● **TASK**:
Transcribe all of the material exactly, except for its pictures.

(Scripts that build scenes)
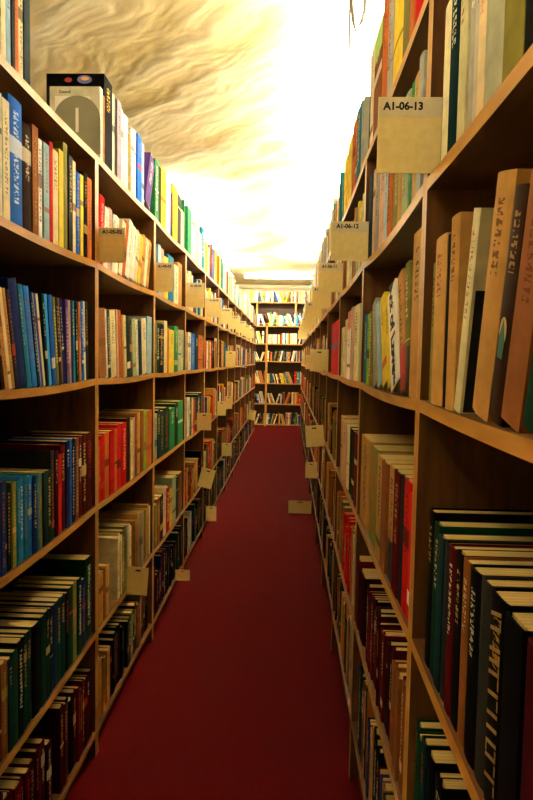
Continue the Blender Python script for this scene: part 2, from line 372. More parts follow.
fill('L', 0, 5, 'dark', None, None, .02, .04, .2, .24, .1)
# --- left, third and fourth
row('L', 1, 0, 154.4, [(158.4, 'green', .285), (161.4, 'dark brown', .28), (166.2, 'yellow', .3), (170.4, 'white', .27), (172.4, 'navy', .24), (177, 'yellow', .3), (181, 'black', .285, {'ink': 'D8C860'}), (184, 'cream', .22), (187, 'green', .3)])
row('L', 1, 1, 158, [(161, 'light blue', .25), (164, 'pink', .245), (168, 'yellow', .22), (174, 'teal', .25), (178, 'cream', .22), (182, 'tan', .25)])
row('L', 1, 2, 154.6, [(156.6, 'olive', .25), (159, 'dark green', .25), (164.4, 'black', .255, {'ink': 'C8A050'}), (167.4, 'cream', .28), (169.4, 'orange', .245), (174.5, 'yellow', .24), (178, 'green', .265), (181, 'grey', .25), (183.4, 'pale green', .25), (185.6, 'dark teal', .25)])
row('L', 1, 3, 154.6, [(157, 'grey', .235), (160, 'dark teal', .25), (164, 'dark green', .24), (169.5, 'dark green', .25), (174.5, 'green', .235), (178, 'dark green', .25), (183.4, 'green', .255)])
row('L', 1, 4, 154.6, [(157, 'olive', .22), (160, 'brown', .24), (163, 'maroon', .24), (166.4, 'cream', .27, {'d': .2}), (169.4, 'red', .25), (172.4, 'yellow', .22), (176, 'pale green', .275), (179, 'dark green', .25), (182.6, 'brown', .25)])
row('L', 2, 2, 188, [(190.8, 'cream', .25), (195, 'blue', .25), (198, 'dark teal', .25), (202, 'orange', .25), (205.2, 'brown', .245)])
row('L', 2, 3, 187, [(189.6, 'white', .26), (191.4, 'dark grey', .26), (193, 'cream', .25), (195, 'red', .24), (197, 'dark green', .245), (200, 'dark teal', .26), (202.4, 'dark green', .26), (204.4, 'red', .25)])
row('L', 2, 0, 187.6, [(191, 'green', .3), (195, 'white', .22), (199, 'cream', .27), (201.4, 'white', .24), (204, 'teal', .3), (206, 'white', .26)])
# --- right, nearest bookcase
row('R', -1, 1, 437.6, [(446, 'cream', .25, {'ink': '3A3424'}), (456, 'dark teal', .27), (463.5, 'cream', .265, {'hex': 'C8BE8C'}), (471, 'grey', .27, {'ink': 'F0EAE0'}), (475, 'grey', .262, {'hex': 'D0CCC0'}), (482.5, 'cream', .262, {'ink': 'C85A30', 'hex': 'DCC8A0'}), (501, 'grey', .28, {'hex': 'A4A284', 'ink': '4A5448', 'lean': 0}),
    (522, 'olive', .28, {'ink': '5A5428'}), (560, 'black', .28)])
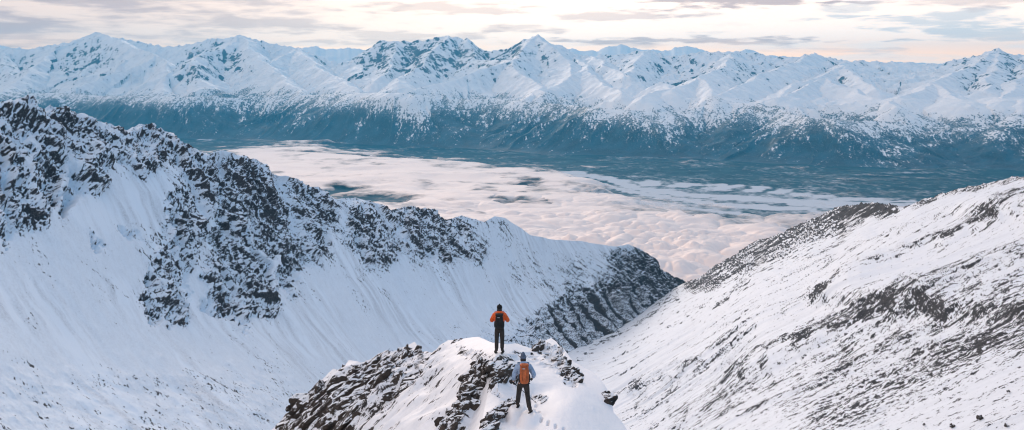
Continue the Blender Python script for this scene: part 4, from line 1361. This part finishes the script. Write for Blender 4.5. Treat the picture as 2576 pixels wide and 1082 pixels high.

● **ANSWER**:
Continue the Blender Python script for this scene: part 2, from line 372. More parts follow.
fill('L', 0, 5, 'dark', None, None, .02, .04, .2, .24, .1)
# --- left, third and fourth
row('L', 1, 0, 154.4, [(158.4, 'green', .285), (161.4, 'dark brown', .28), (166.2, 'yellow', .3), (170.4, 'white', .27), (172.4, 'navy', .24), (177, 'yellow', .3), (181, 'black', .285, {'ink': 'D8C860'}), (184, 'cream', .22), (187, 'green', .3)])
row('L', 1, 1, 158, [(161, 'light blue', .25), (164, 'pink', .245), (168, 'yellow', .22), (174, 'teal', .25), (178, 'cream', .22), (182, 'tan', .25)])
row('L', 1, 2, 154.6, [(156.6, 'olive', .25), (159, 'dark green', .25), (164.4, 'black', .255, {'ink': 'C8A050'}), (167.4, 'cream', .28), (169.4, 'orange', .245), (174.5, 'yellow', .24), (178, 'green', .265), (181, 'grey', .25), (183.4, 'pale green', .25), (185.6, 'dark teal', .25)])
row('L', 1, 3, 154.6, [(157, 'grey', .235), (160, 'dark teal', .25), (164, 'dark green', .24), (169.5, 'dark green', .25), (174.5, 'green', .235), (178, 'dark green', .25), (183.4, 'green', .255)])
row('L', 1, 4, 154.6, [(157, 'olive', .22), (160, 'brown', .24), (163, 'maroon', .24), (166.4, 'cream', .27, {'d': .2}), (169.4, 'red', .25), (172.4, 'yellow', .22), (176, 'pale green', .275), (179, 'dark green', .25), (182.6, 'brown', .25)])
row('L', 2, 2, 188, [(190.8, 'cream', .25), (195, 'blue', .25), (198, 'dark teal', .25), (202, 'orange', .25), (205.2, 'brown', .245)])
row('L', 2, 3, 187, [(189.6, 'white', .26), (191.4, 'dark grey', .26), (193, 'cream', .25), (195, 'red', .24), (197, 'dark green', .245), (200, 'dark teal', .26), (202.4, 'dark green', .26), (204.4, 'red', .25)])
row('L', 2, 0, 187.6, [(191, 'green', .3), (195, 'white', .22), (199, 'cream', .27), (201.4, 'white', .24), (204, 'teal', .3), (206, 'white', .26)])
# --- right, nearest bookcase
row('R', -1, 1, 437.6, [(446, 'cream', .25, {'ink': '3A3424'}), (456, 'dark teal', .27), (463.5, 'cream', .265, {'hex': 'C8BE8C'}), (471, 'grey', .27, {'ink': 'F0EAE0'}), (475, 'grey', .262, {'hex': 'D0CCC0'}), (482.5, 'cream', .262, {'ink': 'C85A30', 'hex': 'DCC8A0'}), (501, 'grey', .28, {'hex': 'A4A284', 'ink': '4A5448', 'lean': 0}),
    (522, 'olive', .28, {'ink': '5A5428'}), (560, 'black', .28)])
Continue the Blender Python script for this scene: part 4, from line 1361. This part finishes the script. Write for Blender 4.5. Treat the picture as 2576 pixels wide and 1082 pixels high.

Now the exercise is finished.